### Task to complete
Tell how many lines in the data below include the word "script". The answer is the number only.
*** Entries provided
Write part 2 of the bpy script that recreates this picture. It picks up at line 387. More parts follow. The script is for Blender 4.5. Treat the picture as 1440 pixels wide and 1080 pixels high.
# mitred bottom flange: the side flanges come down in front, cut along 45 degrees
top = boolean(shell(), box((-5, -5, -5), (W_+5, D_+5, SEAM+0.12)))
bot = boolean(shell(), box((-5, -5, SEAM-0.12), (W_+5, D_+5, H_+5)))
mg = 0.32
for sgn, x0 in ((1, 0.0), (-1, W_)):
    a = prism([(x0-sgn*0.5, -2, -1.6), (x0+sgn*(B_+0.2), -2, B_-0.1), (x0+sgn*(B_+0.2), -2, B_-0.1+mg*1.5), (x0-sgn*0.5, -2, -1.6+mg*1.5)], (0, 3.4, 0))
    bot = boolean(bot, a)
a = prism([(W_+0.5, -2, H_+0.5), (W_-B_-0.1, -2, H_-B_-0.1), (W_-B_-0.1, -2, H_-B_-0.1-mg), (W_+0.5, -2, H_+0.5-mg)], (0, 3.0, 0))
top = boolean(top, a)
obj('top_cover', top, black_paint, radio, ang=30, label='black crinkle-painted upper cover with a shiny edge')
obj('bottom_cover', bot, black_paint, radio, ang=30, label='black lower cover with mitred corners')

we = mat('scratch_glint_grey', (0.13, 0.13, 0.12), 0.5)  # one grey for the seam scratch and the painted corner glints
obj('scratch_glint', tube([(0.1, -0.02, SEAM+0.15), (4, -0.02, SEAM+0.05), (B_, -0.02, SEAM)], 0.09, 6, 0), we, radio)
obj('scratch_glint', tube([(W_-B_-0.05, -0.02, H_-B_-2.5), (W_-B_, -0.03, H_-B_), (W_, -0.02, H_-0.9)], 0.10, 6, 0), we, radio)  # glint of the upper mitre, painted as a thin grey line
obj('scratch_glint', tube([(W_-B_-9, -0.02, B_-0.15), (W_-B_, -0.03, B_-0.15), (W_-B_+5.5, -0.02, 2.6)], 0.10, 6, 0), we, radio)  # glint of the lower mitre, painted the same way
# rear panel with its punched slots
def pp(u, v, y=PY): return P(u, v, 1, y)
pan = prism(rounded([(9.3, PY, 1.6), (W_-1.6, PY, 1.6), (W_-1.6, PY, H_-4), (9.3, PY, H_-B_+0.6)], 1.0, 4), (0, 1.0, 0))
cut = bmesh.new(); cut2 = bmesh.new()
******
*** Entries provided
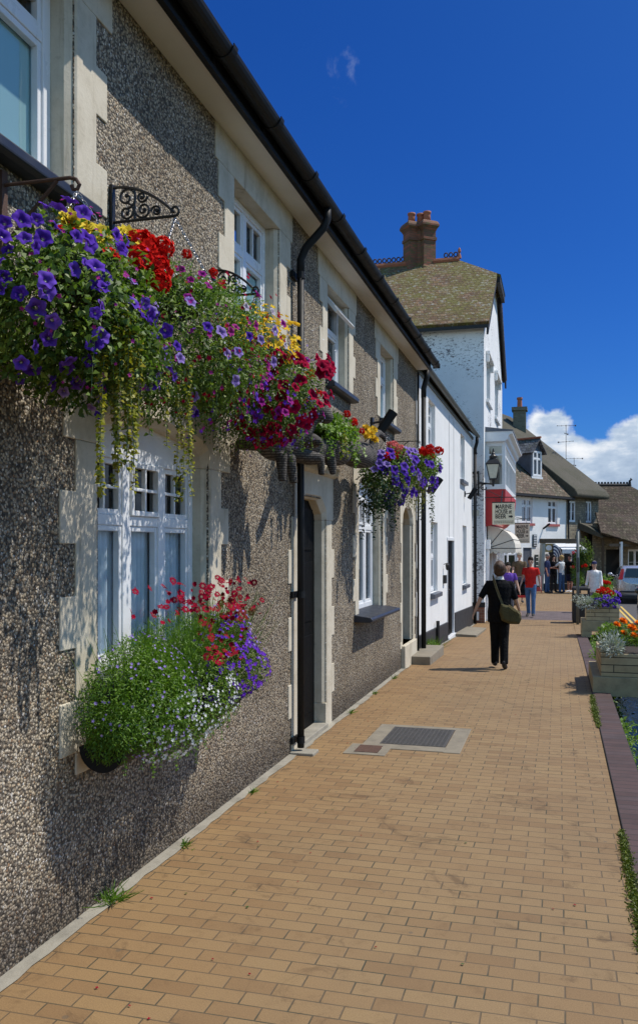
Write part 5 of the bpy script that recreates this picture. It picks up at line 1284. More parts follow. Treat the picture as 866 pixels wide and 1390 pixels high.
******
*** Entries provided
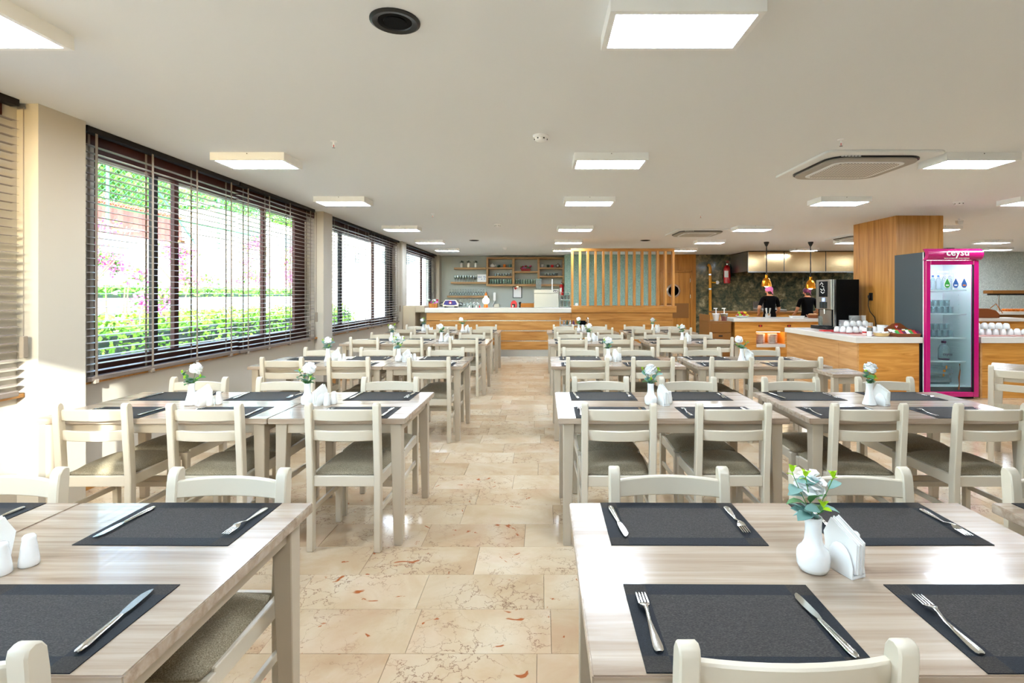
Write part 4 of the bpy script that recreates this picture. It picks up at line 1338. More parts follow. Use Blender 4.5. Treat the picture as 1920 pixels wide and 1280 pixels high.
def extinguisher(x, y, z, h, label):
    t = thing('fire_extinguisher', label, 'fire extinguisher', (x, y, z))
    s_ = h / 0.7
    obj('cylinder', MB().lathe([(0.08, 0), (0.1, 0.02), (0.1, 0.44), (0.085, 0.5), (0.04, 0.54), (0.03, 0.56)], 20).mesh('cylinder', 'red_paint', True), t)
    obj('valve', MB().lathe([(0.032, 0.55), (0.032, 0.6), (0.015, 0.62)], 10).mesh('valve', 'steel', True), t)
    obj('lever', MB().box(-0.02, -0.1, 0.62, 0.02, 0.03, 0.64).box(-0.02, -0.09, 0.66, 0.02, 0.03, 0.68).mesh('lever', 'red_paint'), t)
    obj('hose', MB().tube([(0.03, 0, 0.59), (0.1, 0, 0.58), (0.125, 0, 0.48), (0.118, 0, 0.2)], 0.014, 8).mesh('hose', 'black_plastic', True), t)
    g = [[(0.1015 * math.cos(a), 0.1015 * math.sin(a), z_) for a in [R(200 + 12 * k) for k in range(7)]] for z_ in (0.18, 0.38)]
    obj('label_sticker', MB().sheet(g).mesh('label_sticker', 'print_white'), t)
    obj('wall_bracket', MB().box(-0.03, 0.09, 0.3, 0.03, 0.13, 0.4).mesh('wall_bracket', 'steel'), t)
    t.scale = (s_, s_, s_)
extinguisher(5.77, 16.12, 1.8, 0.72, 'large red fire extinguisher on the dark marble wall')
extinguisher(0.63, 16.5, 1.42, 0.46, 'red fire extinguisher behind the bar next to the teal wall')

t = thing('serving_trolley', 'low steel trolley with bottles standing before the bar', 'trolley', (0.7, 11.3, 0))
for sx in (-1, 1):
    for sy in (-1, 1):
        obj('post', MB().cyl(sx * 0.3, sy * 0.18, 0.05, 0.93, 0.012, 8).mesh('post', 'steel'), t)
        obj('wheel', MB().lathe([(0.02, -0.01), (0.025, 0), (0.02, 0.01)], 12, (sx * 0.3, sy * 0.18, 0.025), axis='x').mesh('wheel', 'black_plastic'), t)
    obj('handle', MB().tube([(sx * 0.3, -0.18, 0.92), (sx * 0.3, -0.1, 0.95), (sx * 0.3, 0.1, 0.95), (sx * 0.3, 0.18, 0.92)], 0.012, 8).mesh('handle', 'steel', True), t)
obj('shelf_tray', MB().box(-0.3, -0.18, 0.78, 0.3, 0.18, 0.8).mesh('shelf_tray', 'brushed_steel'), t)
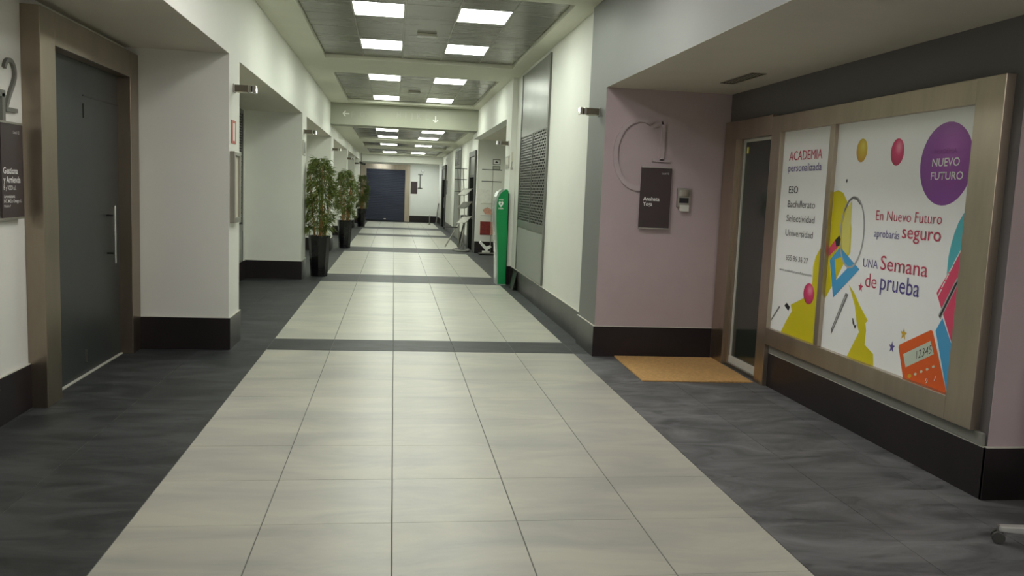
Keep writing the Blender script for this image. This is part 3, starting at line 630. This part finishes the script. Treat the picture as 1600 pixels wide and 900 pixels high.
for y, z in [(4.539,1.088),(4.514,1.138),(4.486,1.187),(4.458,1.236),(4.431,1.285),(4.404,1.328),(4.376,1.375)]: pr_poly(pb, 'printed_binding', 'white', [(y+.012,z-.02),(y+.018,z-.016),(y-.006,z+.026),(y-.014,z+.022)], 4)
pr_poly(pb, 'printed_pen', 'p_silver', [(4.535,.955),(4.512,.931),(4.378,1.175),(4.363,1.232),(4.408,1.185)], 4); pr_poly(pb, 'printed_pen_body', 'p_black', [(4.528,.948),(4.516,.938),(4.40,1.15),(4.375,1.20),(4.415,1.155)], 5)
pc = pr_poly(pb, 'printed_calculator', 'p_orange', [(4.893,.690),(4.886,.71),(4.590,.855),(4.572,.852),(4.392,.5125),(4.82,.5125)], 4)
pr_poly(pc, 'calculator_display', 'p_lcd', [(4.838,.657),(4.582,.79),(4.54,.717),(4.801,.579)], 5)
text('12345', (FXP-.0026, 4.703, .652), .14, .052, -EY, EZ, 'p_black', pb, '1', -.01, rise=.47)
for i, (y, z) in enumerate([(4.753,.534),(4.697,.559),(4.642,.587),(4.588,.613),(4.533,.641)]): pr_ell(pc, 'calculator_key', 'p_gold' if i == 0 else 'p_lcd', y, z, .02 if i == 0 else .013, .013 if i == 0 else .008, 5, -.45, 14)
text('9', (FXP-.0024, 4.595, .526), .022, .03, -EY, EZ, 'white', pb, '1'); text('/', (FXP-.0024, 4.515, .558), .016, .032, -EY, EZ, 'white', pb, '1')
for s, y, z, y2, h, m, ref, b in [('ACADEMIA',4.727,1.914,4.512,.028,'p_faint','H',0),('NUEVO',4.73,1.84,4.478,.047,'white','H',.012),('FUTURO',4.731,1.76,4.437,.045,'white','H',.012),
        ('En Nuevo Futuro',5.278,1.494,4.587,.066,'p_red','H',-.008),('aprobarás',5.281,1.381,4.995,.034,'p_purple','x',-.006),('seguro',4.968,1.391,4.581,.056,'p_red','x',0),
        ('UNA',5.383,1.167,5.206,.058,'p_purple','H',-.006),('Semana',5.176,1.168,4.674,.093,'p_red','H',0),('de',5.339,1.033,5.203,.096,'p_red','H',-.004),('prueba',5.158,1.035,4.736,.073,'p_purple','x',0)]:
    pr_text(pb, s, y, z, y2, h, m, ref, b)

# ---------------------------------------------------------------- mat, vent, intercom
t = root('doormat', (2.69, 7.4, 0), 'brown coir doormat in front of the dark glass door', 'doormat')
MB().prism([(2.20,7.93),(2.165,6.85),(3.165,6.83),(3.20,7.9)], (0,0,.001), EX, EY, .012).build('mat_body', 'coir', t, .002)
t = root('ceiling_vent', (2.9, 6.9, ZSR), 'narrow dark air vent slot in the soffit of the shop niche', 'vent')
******
### Solution to this task
4